O meu avô materno, foi um grande contador de estórias e de "causos". De prosa fácil e farta, sempre chamava a atenção das pessoas presentes às suas narrativas, quando elas tentavam fazer barulho e atrapalhar a concentração dos atentos dizendo: "Só aprende a contar estórias, àqueles que aprendem primeiro ouvir estória". Esta frase tem me acompanhado até os dias de hoje, e, sempre me foi de grande utilidade, desde quando descobri que a minha vida ganhou um sentido todo especial, quando, ainda adolescente entrei timidamente, pela primeira vez, numa redação de jornal.
Alí, por detraz das velhas máquinas de escrever, que se destacavam sobre os birôs polidos pelo verniz do tempo, haviam pessoas, que nem sequer notaram a minha presença ou fingiam que não notavam.
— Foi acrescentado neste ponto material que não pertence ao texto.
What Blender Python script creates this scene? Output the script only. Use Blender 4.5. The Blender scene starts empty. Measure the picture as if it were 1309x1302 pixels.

Também pudera, eu não tinha nenhuma significância para despertar a atenção de alguém, muito menos, daqueles que estavam alí concentrados e determinados em não perder o rumo das suas histórias.
Sentí naquele momento, que não teria nenhuma dificuldade de adaptação àquele ambiente, parecia até, que eu já o conhecia, talvez não com aquele formato, mas no formato dos sonhos de um menino que acreditava que um dia seria um contador de estórias. Não como o meu avô Ângelo Feitosa e sim, um contador de estórias que falasse da realidade das pessoas, das estórias do nosso tempo e do tempo que estava por vir. Como faziam aquelas pessoas por traz das máquinas de escrever. Só que eu queria contar as estórias do meu jeito, através das imagens que logo cedo aprendi a guardar dentro da minha Rolleyflex.
Assim, como coletor de imagens e arquivista de sonhos, botei o pé na estrada e comecei a contar do meu jeito as histórias da nossa gente e da nossa terra, com o privilégio de ter como companheiros de trabalho e de profissão, todos aqueles contadores de histórias que pela primeira vez na redação do saudoso Jornal de Alagoas.
Agora, estou eu aqui, embarcando na aventura de contar algumas das histórias e estórias vividas e ouvidas, durante esta minha trajetória de retratista insistente, metido a fazedor de rimas.
Ah! esta estória do fazedor de rimas eu vou contar mais adiante.